In a shakeup of their two-year-old “Frontline” program, House Democratic leaders this cycle are for the first time requiring that their most threatened incumbents meet new fundraising goals to ensure party assistance.

In an effort to lessen the burden on their colleagues, who provided the vast majority of funds for the program in the past cycle, party leaders are also calling on their biggest donors to cut checks to the most vulnerable House Members and receiving assurances that new Democratic National Committee Chairman Howard Dean will make the group a focus of his fundraising efforts.

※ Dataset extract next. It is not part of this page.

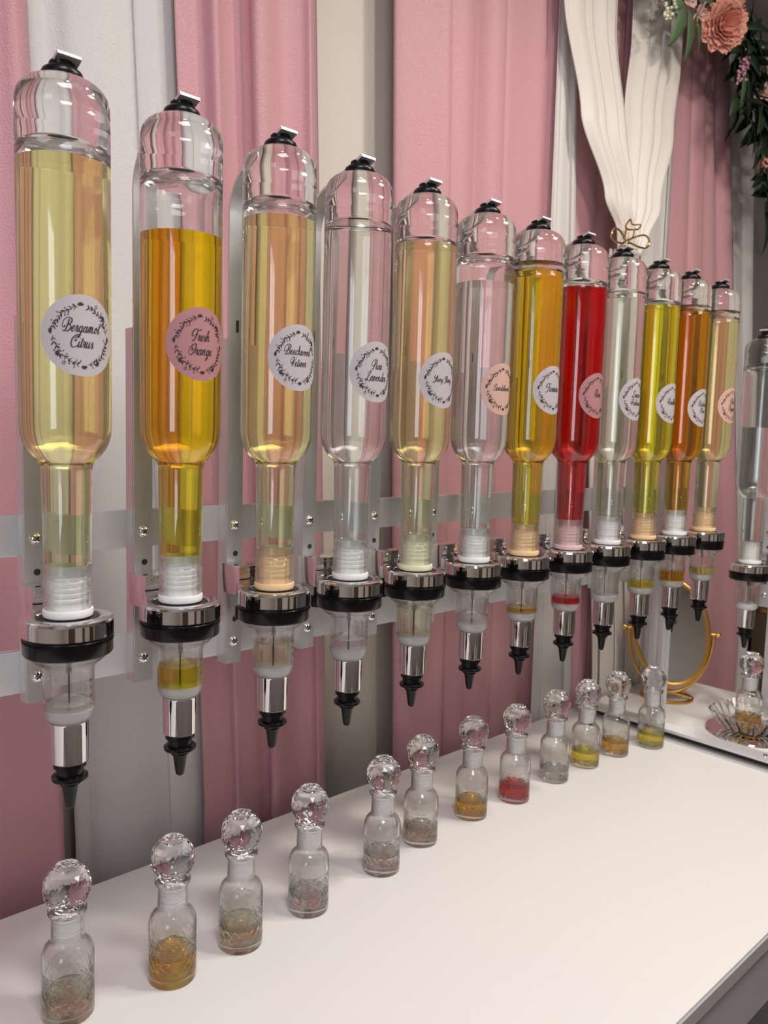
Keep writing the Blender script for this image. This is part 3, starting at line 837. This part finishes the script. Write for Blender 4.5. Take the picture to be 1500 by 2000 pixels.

The Democratic Congressional Campaign Committee has begun a major reshaping of the Frontline effort in hopes of tapping into new areas to raise more money for its most vulnerable Democrats. The committee has also cut the list of Member beneficiaries in half for the current cycle.

DCCC Chairman Rahm Emanuel (Ill.) said while the program was successful in 2004, he felt it was important to reach out to more donors this cycle, and ensure those Members in the program will truly work to earn its benefits.

“We have a hardcore group,” Emanuel said. “We’re nationalizing it so we can really help our Members and be in the best position financially and politically for their re-elections. Sometimes the best strategy is not that complicated.”

Emanuel rolled out the list of the new Frontline targets at a private leader’s luncheon Tuesday, saying that in addition to cutting down the number of beneficiaries, the DCCC also wants to raise more money early to scare off challengers to the group of vulnerables. Emanuel told Members the DCCC wants to “reduce the defensive position and maximize offense,” according to one knowledgeable aide.

As part of the overhaul, the DCCC has required each of the 10 Frontline Democrats to sign a memorandum of understanding agreeing to raise a certain amount of money on their own. Each Member is being given their own fundraising target, based on their individual districts and fundraising abilities, that they must meet to receive Frontline support.

“This is a partnership,” Emanuel said. “They’ve got to do certain things, and we’ve got to do certain things.”

In the previous cycle, the DCCC named 19 Members to the Frontline effort, with nearly all of the money raised for the program coming from direct donations from other Members.

This cycle, the committee shortened the beneficiary list to 10 Members (which is subject to change) situated in the toughest districts and is asking the largest Democratic Party contributors, Members’ key donors and the DNC for help. Five of the 10 Members are freshmen, and the others were all part of the program last year.

The returning Frontline Members are Reps. Jim Matheson (Utah), Leonard Boswell (Iowa), Stephanie Herseth (S.D.), Chet Edwards (Texas) and Dennis Moore (Kan.). The freshman Members are Reps. John Barrow (Ga.), Melissa Bean (Ill.), Brian Higgins (N.Y.), John Salazar (Colo.) and Charlie Melancon (La.).

The first major event for Frontline Democrats this cycle will be held April 19 in Washington. Members and donors alike will be invited to the gala, for which a fundraising target has yet to be set.

Frontline was kicked off in the previous cycle as part of House Democrats’ attempts to secure the re-election of threatened Members.

The overhaul plan “recognizes first of all that several of our Members have done tremendous job securing marginal competitive districts,” said one Democratic leadership aide.

“What decreasing the membership, broadening the program and reaching out to the national donor base will allow us to do is put greater resources into each of Frontline incumbent districts,” the source added. “In turn, this has the effect of letting us play more on the offensive next year and put more Republican seats into play.”

The DCCC effort includes launching a new program targeting the most generous Democratic Party donors, modeled after its 2004 “R2B” program. That effort — named for trying to move House districts from conservative “red” states to liberal “blue” — raised $7 million last cycle for nearly 25 Democratic candidates.

The committee also is pressing lawmakers to ask the largest donors in their home districts to give to Frontline Members. It also is abandoning the use of the joint-fundraising committee set up last cycle for Frontline Members, which saw little activity.

Sources said Dean has made it clear he will make the vulnerable House Members one of his priorities. In a statement Wednesday, Dean said: “These House Democratic incumbents have succeeded in some of the ‘reddest’ regions of the country, and the Party will continue to support them in their efforts. These members prove that Democrats who stand up for the Party’s core values can and do win in every region of the country.”

“He’s going to put a greater emphasis on protecting these guys,” said a Democratic source. “This is a logical place to start.”